Disqualifier la parole des dominés

Un système dont les prétendues « valeurs » reposent sur la production de mots au contenu creux ; d’énoncés vides de sens, mais riches d’une valeur d’usage performative et incantatoire qui permet de disqualifier le discours des adversaires, les dominés. Progressisme, populismes, déclinisme… autant d’idéologèmes qui ne renvoient à aucune réalité objective. Mais que la bourgeoisie distille et véhicule inlassablement pour mieux congédier le réel et défendre un système devenu factuellement indéfendable : parce qu’il tue le vivant, détruit les ressources, ne donnera plus jamais d’emploi, appauvrit les peuples, prolétarise et précarise tous les secteurs..

Juger pour s’éviter de comprendre

Or, les dominants veulent le rester — « Je ne reculerai devant rien » — déclarait en 2017 leur représentant jupitérien du moment. Et pour ce faire, les dominants ont une recette éprouvée depuis 40 ans : pervertir  l’outil le plus important pour les dominés pour se révolter, le langage.

Histoire de ta bêtise est avant tout une épopée de la sémiotique bourgeoise. Un dévoilement magistral, splendide et irréfutable des codes de la bêtise d’une classe dominante qui, tout à la défense de ses intérêts de classe, refuse de penser toute distorsion cognitive qui ne rentrerait pas dans son cadre de « pensée ». Une bêtise intrinsèque, qui lui fera tendanciellement préférer le jugement moral à l’analyse. « Quand une classe dirigeante ne veut pas rentrer dans le débat, elle le moralise », rappelle l’auteur. Car une fois installé dans cette posture consistant à juger, plus besoin de chercher à comprendre les déterminants qui structurent la lutte de classe : on s’indigne, et ça suffit.

De l’art d’abêtir son cerveau »

Ou alors, on accuse les opposants. De complotisme, par exemple, « Comme on vaporise un pesticide sur toute parole dont il faut disqualifier le contenu ». Protectionnisme ? Ça ne peut être qu’une opinion populiste, un ressentiment des perdants de la mondialisation dont « Tu », le bourgeois dominant, pense encore qu’il en est le gagnant. Sortie de la zone euro ? L’expression d’un repli sur soi. Et cette ruse, éminemment bourgeoise, du refus de penser hors cadre qui consiste à défendre un système non par l’affirmation, mais par la négative : « Tu voteras contre le pire », « Tu feras barrage à ».

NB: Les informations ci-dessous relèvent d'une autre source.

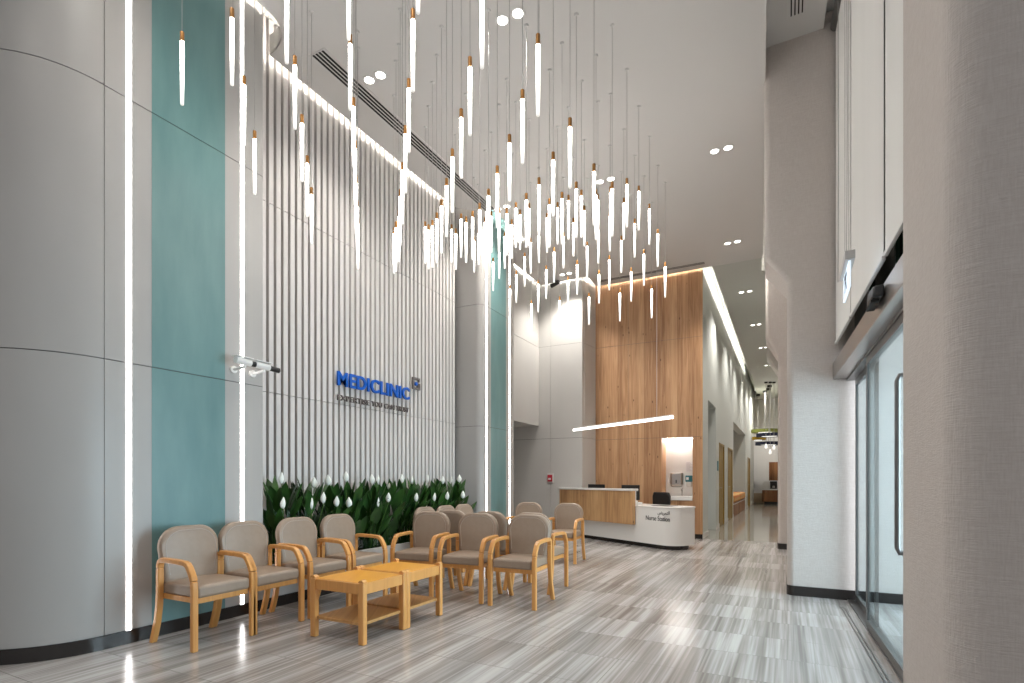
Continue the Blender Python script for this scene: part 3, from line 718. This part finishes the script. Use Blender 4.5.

Autant d’injonctions dialectiques qui permettent aux dominants de faire voter les dominés pour le « moins pire », autrement-dit pour ceux qui les oppriment. Et de perpétuer ainsi le système de la bourgeoisie en la confortant, volens-nolens, dans sa pseudo-légitimité de classe. Cette rhétorique des dominants, l’auteur la qualifie de « faible et médiocre ». Car. « Si vous vous habituez à défendre quelque chose par la négation de quelque chose qui serait bien pire, alors vous abêtissez votre cerveau », précise celui qui, tout en réfutant le relativisme culturel, tient néanmoins la politique pour un art noble. À condition qu’elle s’articule au réel.

Accro à la bêtise pour réfuter le réel

Histoire de ta bêtise est le récit de l’abêtissement volontaire d’une classe dirigeante aux abois, effrayée par l’ébranlement des classes populaires qui la contestent et s’y rebellent. Une bourgeoisie qui n’en est sans doute pas encore rendue au dernier stade de la bêtise au point d’ignorer qu’elle vit les dernières heures de son règne.

Mais qui, faute de vouloir penser les causes structurelles de sa contestation, s’accroche à sa bêtise de classe dominante en véhiculant des mantras incantatoires, alors même qu’ils ne font plus guère illusion. Comme pour conjurer son déclin inéluctable. Comme un Néron jouant de la lyre tandis que Rome brûle. Comme un Titanic fonçant droit sur l’iceberg. Comme fascinée par l’effroi de sa chute, tandis qu’elle advient.